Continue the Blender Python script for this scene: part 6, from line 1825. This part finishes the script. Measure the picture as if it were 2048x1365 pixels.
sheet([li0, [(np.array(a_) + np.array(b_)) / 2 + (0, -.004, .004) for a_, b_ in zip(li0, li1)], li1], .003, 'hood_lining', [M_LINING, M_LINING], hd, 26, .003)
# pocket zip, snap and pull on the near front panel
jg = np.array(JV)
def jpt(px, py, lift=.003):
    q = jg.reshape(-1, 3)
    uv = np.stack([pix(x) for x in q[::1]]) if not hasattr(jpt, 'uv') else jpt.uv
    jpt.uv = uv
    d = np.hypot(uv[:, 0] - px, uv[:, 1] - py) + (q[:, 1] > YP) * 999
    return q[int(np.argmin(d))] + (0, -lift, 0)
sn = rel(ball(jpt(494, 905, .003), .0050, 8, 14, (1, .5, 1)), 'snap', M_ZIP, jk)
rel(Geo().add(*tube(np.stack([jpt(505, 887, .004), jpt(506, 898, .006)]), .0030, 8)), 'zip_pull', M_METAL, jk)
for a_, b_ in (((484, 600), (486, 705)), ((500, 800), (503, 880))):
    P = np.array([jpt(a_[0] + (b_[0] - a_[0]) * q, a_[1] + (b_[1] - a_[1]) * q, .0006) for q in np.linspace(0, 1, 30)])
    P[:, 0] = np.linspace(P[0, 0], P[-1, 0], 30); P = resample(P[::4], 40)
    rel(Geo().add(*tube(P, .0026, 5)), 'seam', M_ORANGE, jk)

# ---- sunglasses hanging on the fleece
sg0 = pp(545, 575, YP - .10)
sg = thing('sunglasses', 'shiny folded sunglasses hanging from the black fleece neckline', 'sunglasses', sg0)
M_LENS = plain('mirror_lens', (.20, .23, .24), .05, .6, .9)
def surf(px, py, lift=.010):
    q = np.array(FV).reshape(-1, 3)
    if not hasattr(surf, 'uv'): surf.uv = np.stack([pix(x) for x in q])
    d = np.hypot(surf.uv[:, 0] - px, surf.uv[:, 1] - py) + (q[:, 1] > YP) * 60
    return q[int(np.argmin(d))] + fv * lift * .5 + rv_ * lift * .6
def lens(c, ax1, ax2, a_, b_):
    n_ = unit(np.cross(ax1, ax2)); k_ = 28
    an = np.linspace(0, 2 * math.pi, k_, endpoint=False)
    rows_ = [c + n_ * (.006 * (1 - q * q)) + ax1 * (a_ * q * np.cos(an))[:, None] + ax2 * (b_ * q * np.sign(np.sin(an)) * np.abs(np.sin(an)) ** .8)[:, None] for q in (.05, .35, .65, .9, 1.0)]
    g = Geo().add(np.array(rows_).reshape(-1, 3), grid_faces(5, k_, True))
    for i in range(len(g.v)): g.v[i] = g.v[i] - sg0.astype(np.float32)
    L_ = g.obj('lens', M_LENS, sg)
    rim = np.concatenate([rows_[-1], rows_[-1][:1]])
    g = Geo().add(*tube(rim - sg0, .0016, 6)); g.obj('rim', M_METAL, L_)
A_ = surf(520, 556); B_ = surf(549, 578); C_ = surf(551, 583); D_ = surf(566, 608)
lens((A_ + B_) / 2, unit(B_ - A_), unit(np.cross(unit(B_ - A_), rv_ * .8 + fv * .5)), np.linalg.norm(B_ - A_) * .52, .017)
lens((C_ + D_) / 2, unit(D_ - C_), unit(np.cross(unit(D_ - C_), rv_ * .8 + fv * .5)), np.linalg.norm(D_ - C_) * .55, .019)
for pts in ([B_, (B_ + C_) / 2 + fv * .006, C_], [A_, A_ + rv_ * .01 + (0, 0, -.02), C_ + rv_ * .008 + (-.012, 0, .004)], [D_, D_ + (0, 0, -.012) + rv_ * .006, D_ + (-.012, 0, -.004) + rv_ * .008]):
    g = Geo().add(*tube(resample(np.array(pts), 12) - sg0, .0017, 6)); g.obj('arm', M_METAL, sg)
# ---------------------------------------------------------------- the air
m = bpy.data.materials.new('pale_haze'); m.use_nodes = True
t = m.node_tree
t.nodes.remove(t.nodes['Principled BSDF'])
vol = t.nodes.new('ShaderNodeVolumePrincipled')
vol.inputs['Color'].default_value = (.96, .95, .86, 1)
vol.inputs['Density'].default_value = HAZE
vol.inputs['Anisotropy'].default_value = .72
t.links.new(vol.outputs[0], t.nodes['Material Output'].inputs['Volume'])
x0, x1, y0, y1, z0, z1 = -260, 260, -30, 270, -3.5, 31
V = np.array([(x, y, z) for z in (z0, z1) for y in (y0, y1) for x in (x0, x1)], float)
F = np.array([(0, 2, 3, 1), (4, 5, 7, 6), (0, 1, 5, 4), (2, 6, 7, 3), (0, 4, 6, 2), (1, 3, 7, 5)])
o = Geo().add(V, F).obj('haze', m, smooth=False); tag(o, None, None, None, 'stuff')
----------
### STATED PROBLEM:
The listing above should be transcribed in full, exactly as written.

### EXERCISE SOLUTION:
Continue the Blender Python script for this scene: part 6, from line 1825. This part finishes the script. Measure the picture as if it were 2048x1365 pixels.
sheet([li0, [(np.array(a_) + np.array(b_)) / 2 + (0, -.004, .004) for a_, b_ in zip(li0, li1)], li1], .003, 'hood_lining', [M_LINING, M_LINING], hd, 26, .003)
# pocket zip, snap and pull on the near front panel
jg = np.array(JV)
def jpt(px, py, lift=.003):
    q = jg.reshape(-1, 3)
    uv = np.stack([pix(x) for x in q[::1]]) if not hasattr(jpt, 'uv') else jpt.uv
    jpt.uv = uv
    d = np.hypot(uv[:, 0] - px, uv[:, 1] - py) + (q[:, 1] > YP) * 999
    return q[int(np.argmin(d))] + (0, -lift, 0)
sn = rel(ball(jpt(494, 905, .003), .0050, 8, 14, (1, .5, 1)), 'snap', M_ZIP, jk)
rel(Geo().add(*tube(np.stack([jpt(505, 887, .004), jpt(506, 898, .006)]), .0030, 8)), 'zip_pull', M_METAL, jk)
for a_, b_ in (((484, 600), (486, 705)), ((500, 800), (503, 880))):
    P = np.array([jpt(a_[0] + (b_[0] - a_[0]) * q, a_[1] + (b_[1] - a_[1]) * q, .0006) for q in np.linspace(0, 1, 30)])
    P[:, 0] = np.linspace(P[0, 0], P[-1, 0], 30); P = resample(P[::4], 40)
    rel(Geo().add(*tube(P, .0026, 5)), 'seam', M_ORANGE, jk)

# ---- sunglasses hanging on the fleece
sg0 = pp(545, 575, YP - .10)
sg = thing('sunglasses', 'shiny folded sunglasses hanging from the black fleece neckline', 'sunglasses', sg0)
M_LENS = plain('mirror_lens', (.20, .23, .24), .05, .6, .9)
def surf(px, py, lift=.010):
    q = np.array(FV).reshape(-1, 3)
    if not hasattr(surf, 'uv'): surf.uv = np.stack([pix(x) for x in q])
    d = np.hypot(surf.uv[:, 0] - px, surf.uv[:, 1] - py) + (q[:, 1] > YP) * 60
    return q[int(np.argmin(d))] + fv * lift * .5 + rv_ * lift * .6
def lens(c, ax1, ax2, a_, b_):
    n_ = unit(np.cross(ax1, ax2)); k_ = 28
    an = np.linspace(0, 2 * math.pi, k_, endpoint=False)
    rows_ = [c + n_ * (.006 * (1 - q * q)) + ax1 * (a_ * q * np.cos(an))[:, None] + ax2 * (b_ * q * np.sign(np.sin(an)) * np.abs(np.sin(an)) ** .8)[:, None] for q in (.05, .35, .65, .9, 1.0)]
    g = Geo().add(np.array(rows_).reshape(-1, 3), grid_faces(5, k_, True))
    for i in range(len(g.v)): g.v[i] = g.v[i] - sg0.astype(np.float32)
    L_ = g.obj('lens', M_LENS, sg)
    rim = np.concatenate([rows_[-1], rows_[-1][:1]])
    g = Geo().add(*tube(rim - sg0, .0016, 6)); g.obj('rim', M_METAL, L_)
A_ = surf(520, 556); B_ = surf(549, 578); C_ = surf(551, 583); D_ = surf(566, 608)
lens((A_ + B_) / 2, unit(B_ - A_), unit(np.cross(unit(B_ - A_), rv_ * .8 + fv * .5)), np.linalg.norm(B_ - A_) * .52, .017)
lens((C_ + D_) / 2, unit(D_ - C_), unit(np.cross(unit(D_ - C_), rv_ * .8 + fv * .5)), np.linalg.norm(D_ - C_) * .55, .019)
for pts in ([B_, (B_ + C_) / 2 + fv * .006, C_], [A_, A_ + rv_ * .01 + (0, 0, -.02), C_ + rv_ * .008 + (-.012, 0, .004)], [D_, D_ + (0, 0, -.012) + rv_ * .006, D_ + (-.012, 0, -.004) + rv_ * .008]):
    g = Geo().add(*tube(resample(np.array(pts), 12) - sg0, .0017, 6)); g.obj('arm', M_METAL, sg)
# ---------------------------------------------------------------- the air
m = bpy.data.materials.new('pale_haze'); m.use_nodes = True
t = m.node_tree
t.nodes.remove(t.nodes['Principled BSDF'])
vol = t.nodes.new('ShaderNodeVolumePrincipled')
vol.inputs['Color'].default_value = (.96, .95, .86, 1)
vol.inputs['Density'].default_value = HAZE
vol.inputs['Anisotropy'].default_value = .72
t.links.new(vol.outputs[0], t.nodes['Material Output'].inputs['Volume'])
x0, x1, y0, y1, z0, z1 = -260, 260, -30, 270, -3.5, 31
V = np.array([(x, y, z) for z in (z0, z1) for y in (y0, y1) for x in (x0, x1)], float)
F = np.array([(0, 2, 3, 1), (4, 5, 7, 6), (0, 1, 5, 4), (2, 6, 7, 3), (0, 4, 6, 2), (1, 3, 7, 5)])
o = Geo().add(V, F).obj('haze', m, smooth=False); tag(o, None, None, None, 'stuff')